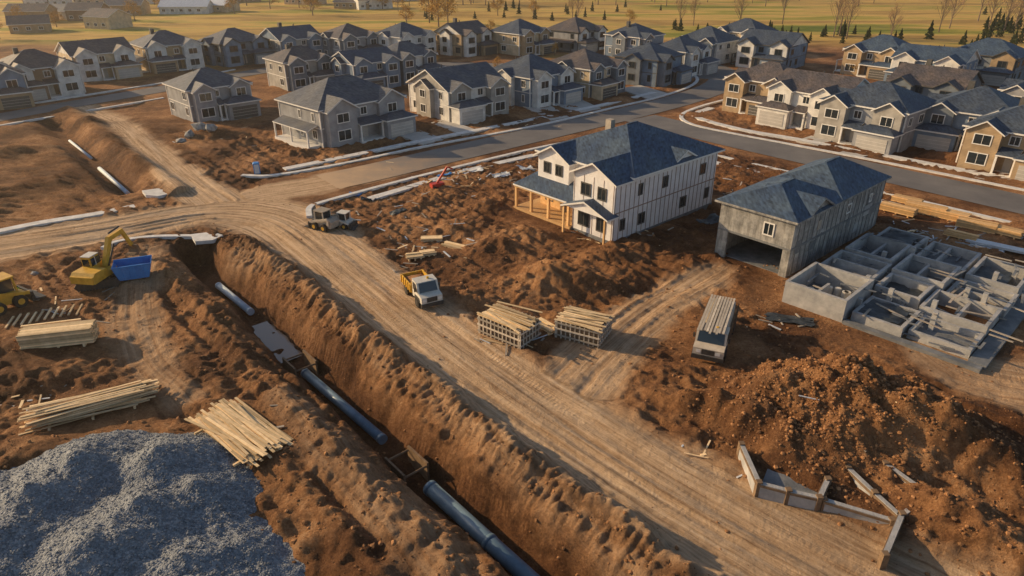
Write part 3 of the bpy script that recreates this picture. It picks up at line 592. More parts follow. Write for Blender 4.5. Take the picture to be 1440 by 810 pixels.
def small_foundation():
    e=empty('footing_walls'); f=MB(); wd=MB()
    def wall(px,h,t=.28):
        P=[G(*p) for p in px]
        for (a,b) in zip(P[:-1],P[1:]): 
            f.beam((*a,h/2-.4),(*b,h/2-.4),t,h+.8)
            d=Vector((b[0]-a[0],b[1]-a[1])).normalized(); n=Vector((-d.y,d.x))*(t/2+.03)
            for s_ in(-1,1): wd.beam((a[0]+n.x*s_,a[1]+n.y*s_,h-.12),(b[0]+n.x*s_,b[1]+n.y*s_,h-.12),.05,.16)
        for a in P: wd.bx(a[0]-.17,a[1]-.17,-.3,a[0]+.17,a[1]+.17,h+.1)
    wall([(1040,640),(1064,695),(1105,706),(1148,716),(1160,690)],.95)
    wall([(1188,672),(1225,708),(1262,742)],.9); wall([(1262,742),(1238,800)],1.1); wall([(1262,742),(1300,712),(1240,668)],1.0); wall([(1155,716),(1250,745)],.8)
    f.obj('walls',['conc'],e); wd.obj('form_boards',['rust'],e)
    s=MB(); P=[G(*p) for p in [(1068,690),(1150,712),(1168,672),(1082,655)]]; s.add([(x,y,.32) for x,y in P]+[(x,y,-.5) for x,y in P],[(0,1,2,3),(0,4,5,1),(1,5,6,2),(2,6,7,3),(3,7,4,0)]); s.obj('slab',['concd'],e)
small_foundation()
# ------------------------------------------------------------------ pipes
def pipe(name,a,b,z,r,mat,sleeves=True):
    A=G(*a,z);B=G(*b,z); mb=MB(); mb.cyl((*A,z),(*B,z),r,n=28); L=math.hypot(A[0]-B[0],A[1]-B[1])
    if sleeves:
        n=max(1,int(L/6))
        for i in range(n+1):
            t=i/n; d=Vector((B[0]-A[0],B[1]-A[1],0)).normalized(); p=Vector((A[0]+(B[0]-A[0])*t,A[1]+(B[1]-A[1])*t,z)); mb.cyl(p-d*.16,p+d*.16,r*1.06,n=28)
    o=mb.obj(name,[mat]); 
    for p in o.data.polygons: p.use_smooth=len(p.vertices)==4
    return o
pipe('drain_pipe',(308,402),(352,438),-2.2,.34,'pipew'); pipe('drain_pipe',(430,525),(537,617),-2.15,.37,'pipe'); pipe('drain_pipe',(606,687),(790,855),-2.1,.5,'pipe')
pipe('drain_pipe',(98,198),(128,222),-1.2,.22,'pipew',False); pipe('drain_pipe',(140,237),(180,272),-1.2,.3,'pipew',False)
for (u,v) in [(422,512),(572,655)]:
    c=G(u,v,-1.8); e=empty('trench_box',(c[0],c[1],0),R(-49)); m=MB()
    m.bx(-1.2,-1.0,-2.9,1.2,-.85,-1.3); m.bx(-1.2,.85,-2.9,1.2,1.0,-1.3)
    for x_ in(-1.1,1.1): m.cyl((x_,-.85,-1.6),(x_,.85,-1.6),.08,n=8)
    m.obj('panels',['rust'],e)
c=G(388,478,-2.6); w_=MB(); ca,sa=math.cos(R(-49)),math.sin(R(-49)); w_.add([(c[0]+a*ca-b*sa,c[1]+a*sa+b*ca,-2.64) for a,b in((-4,-1.8),(4,-1.8),(4,1.8),(-4,1.8))],[(0,1,2,3)]); w_.obj('trench_water',['water'])
# ------------------------------------------------------------------ gravel heap
def gravel():
    pk=[(*G(232,668),4.6,2.1),(*G(120,675),5.0,2.2),(*G(55,725),5.3,2.2),(*G(200,740),5.2,1.9),(*G(278,700),3.6,1.4),(*G(140,795),6,2.2),(*G(262,805),4.4,1.4),(*G(0,790),6,2.2),(*G(-60,760),6,2.2),(*G(230,870),6,1.6)]
    x=np.arange(-46,-6,.13);y=np.arange(14,46,.13); X,Y=np.meshgrid(x,y); g=H(X,Y)*.3
    soft=np.zeros_like(X)
    for a,b,r,hh in pk:
        d=np.hypot(X-a,Y-b)+1.0*fbm(X/2.5,Y/2.5,3,101); soft+=np.exp(5*np.minimum(hh*1.12*(1.03-d/r),4))
    h=np.log(soft+1e-6)/5-.15+.14*fbm(X/1.1,Y/1.1,3,103)+.10*(vn(X/.25,Y/.25,104)-.5)+.10*(vn(X/.4,Y/.4,106)-.5)
    Z=np.maximum(h,-.8); Z=np.where(h<-.7,-3.0,Z+g)
    nx,ny=len(x),len(y); i=np.arange(nx*ny).reshape(ny,nx); q=np.stack([i[:-1,:-1],i[:-1,1:],i[1:,1:],i[1:,:-1]],-1).reshape(-1,4)
    zf=Z.ravel(); q=q[(zf[q]>-1.5).all(1)]
    me=bpy.data.meshes.new('gravel_pile'); me.from_pydata(np.stack([X.ravel(),Y.ravel(),zf],-1).tolist(),[],q.tolist()); me.polygons.foreach_set('use_smooth',[True]*len(q)); me.materials.append(M['gravel'])
    o=bpy.data.objects.new('gravel_pile',me); col.objects.link(o)
    return X,Y,Z,h
GX,GY,GZ,GH=gravel()
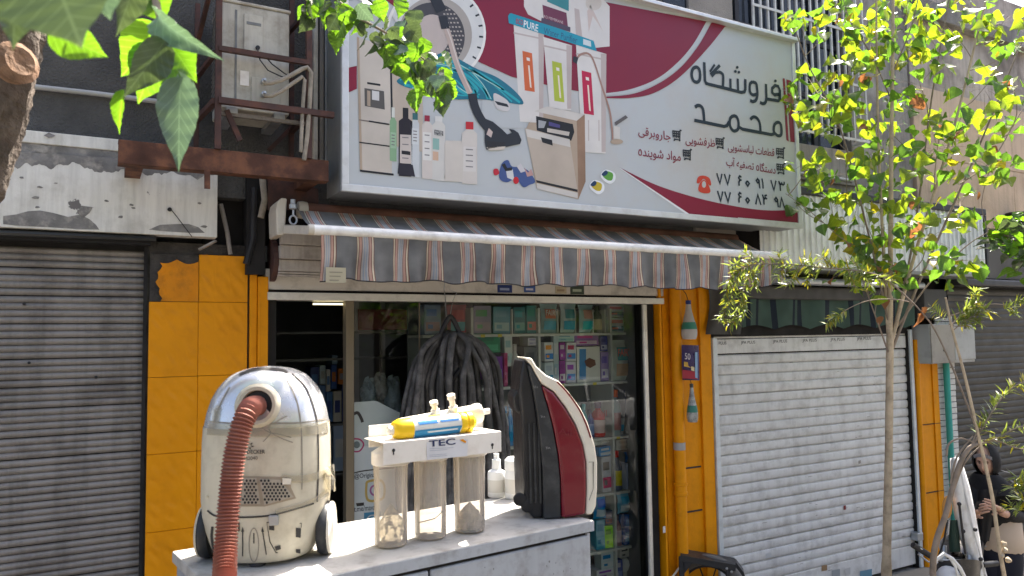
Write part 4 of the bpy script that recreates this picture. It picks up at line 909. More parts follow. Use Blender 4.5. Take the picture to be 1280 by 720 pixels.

***

In this exercise, set down all of the data exactly, without the pictures.

Write part 3 of the bpy script that recreates this picture. It picks up at line 592. More parts follow. Write for Blender 4.5. Take the picture to be 1440 by 810 pixels.
def small_foundation():
    e=empty('footing_walls'); f=MB(); wd=MB()
    def wall(px,h,t=.28):
        P=[G(*p) for p in px]
        for (a,b) in zip(P[:-1],P[1:]): 
            f.beam((*a,h/2-.4),(*b,h/2-.4),t,h+.8)
            d=Vector((b[0]-a[0],b[1]-a[1])).normalized(); n=Vector((-d.y,d.x))*(t/2+.03)
            for s_ in(-1,1): wd.beam((a[0]+n.x*s_,a[1]+n.y*s_,h-.12),(b[0]+n.x*s_,b[1]+n.y*s_,h-.12),.05,.16)
        for a in P: wd.bx(a[0]-.17,a[1]-.17,-.3,a[0]+.17,a[1]+.17,h+.1)
    wall([(1040,640),(1064,695),(1105,706),(1148,716),(1160,690)],.95)
    wall([(1188,672),(1225,708),(1262,742)],.9); wall([(1262,742),(1238,800)],1.1); wall([(1262,742),(1300,712),(1240,668)],1.0); wall([(1155,716),(1250,745)],.8)
    f.obj('walls',['conc'],e); wd.obj('form_boards',['rust'],e)
    s=MB(); P=[G(*p) for p in [(1068,690),(1150,712),(1168,672),(1082,655)]]; s.add([(x,y,.32) for x,y in P]+[(x,y,-.5) for x,y in P],[(0,1,2,3),(0,4,5,1),(1,5,6,2),(2,6,7,3),(3,7,4,0)]); s.obj('slab',['concd'],e)
small_foundation()
# ------------------------------------------------------------------ pipes
def pipe(name,a,b,z,r,mat,sleeves=True):
    A=G(*a,z);B=G(*b,z); mb=MB(); mb.cyl((*A,z),(*B,z),r,n=28); L=math.hypot(A[0]-B[0],A[1]-B[1])
    if sleeves:
        n=max(1,int(L/6))
        for i in range(n+1):
            t=i/n; d=Vector((B[0]-A[0],B[1]-A[1],0)).normalized(); p=Vector((A[0]+(B[0]-A[0])*t,A[1]+(B[1]-A[1])*t,z)); mb.cyl(p-d*.16,p+d*.16,r*1.06,n=28)
    o=mb.obj(name,[mat]); 
    for p in o.data.polygons: p.use_smooth=len(p.vertices)==4
    return o
pipe('drain_pipe',(308,402),(352,438),-2.2,.34,'pipew'); pipe('drain_pipe',(430,525),(537,617),-2.15,.37,'pipe'); pipe('drain_pipe',(606,687),(790,855),-2.1,.5,'pipe')
pipe('drain_pipe',(98,198),(128,222),-1.2,.22,'pipew',False); pipe('drain_pipe',(140,237),(180,272),-1.2,.3,'pipew',False)
for (u,v) in [(422,512),(572,655)]:
    c=G(u,v,-1.8); e=empty('trench_box',(c[0],c[1],0),R(-49)); m=MB()
    m.bx(-1.2,-1.0,-2.9,1.2,-.85,-1.3); m.bx(-1.2,.85,-2.9,1.2,1.0,-1.3)
    for x_ in(-1.1,1.1): m.cyl((x_,-.85,-1.6),(x_,.85,-1.6),.08,n=8)
    m.obj('panels',['rust'],e)
c=G(388,478,-2.6); w_=MB(); ca,sa=math.cos(R(-49)),math.sin(R(-49)); w_.add([(c[0]+a*ca-b*sa,c[1]+a*sa+b*ca,-2.64) for a,b in((-4,-1.8),(4,-1.8),(4,1.8),(-4,1.8))],[(0,1,2,3)]); w_.obj('trench_water',['water'])
# ------------------------------------------------------------------ gravel heap
def gravel():
    pk=[(*G(232,668),4.6,2.1),(*G(120,675),5.0,2.2),(*G(55,725),5.3,2.2),(*G(200,740),5.2,1.9),(*G(278,700),3.6,1.4),(*G(140,795),6,2.2),(*G(262,805),4.4,1.4),(*G(0,790),6,2.2),(*G(-60,760),6,2.2),(*G(230,870),6,1.6)]
    x=np.arange(-46,-6,.13);y=np.arange(14,46,.13); X,Y=np.meshgrid(x,y); g=H(X,Y)*.3
    soft=np.zeros_like(X)
    for a,b,r,hh in pk:
        d=np.hypot(X-a,Y-b)+1.0*fbm(X/2.5,Y/2.5,3,101); soft+=np.exp(5*np.minimum(hh*1.12*(1.03-d/r),4))
    h=np.log(soft+1e-6)/5-.15+.14*fbm(X/1.1,Y/1.1,3,103)+.10*(vn(X/.25,Y/.25,104)-.5)+.10*(vn(X/.4,Y/.4,106)-.5)
    Z=np.maximum(h,-.8); Z=np.where(h<-.7,-3.0,Z+g)
    nx,ny=len(x),len(y); i=np.arange(nx*ny).reshape(ny,nx); q=np.stack([i[:-1,:-1],i[:-1,1:],i[1:,1:],i[1:,:-1]],-1).reshape(-1,4)
    zf=Z.ravel(); q=q[(zf[q]>-1.5).all(1)]
    me=bpy.data.meshes.new('gravel_pile'); me.from_pydata(np.stack([X.ravel(),Y.ravel(),zf],-1).tolist(),[],q.tolist()); me.polygons.foreach_set('use_smooth',[True]*len(q)); me.materials.append(M['gravel'])
    o=bpy.data.objects.new('gravel_pile',me); col.objects.link(o)
    return X,Y,Z,h
GX,GY,GZ,GH=gravel()
Write part 4 of the bpy script that recreates this picture. It picks up at line 909. More parts follow. Use Blender 4.5. Take the picture to be 1280 by 720 pixels.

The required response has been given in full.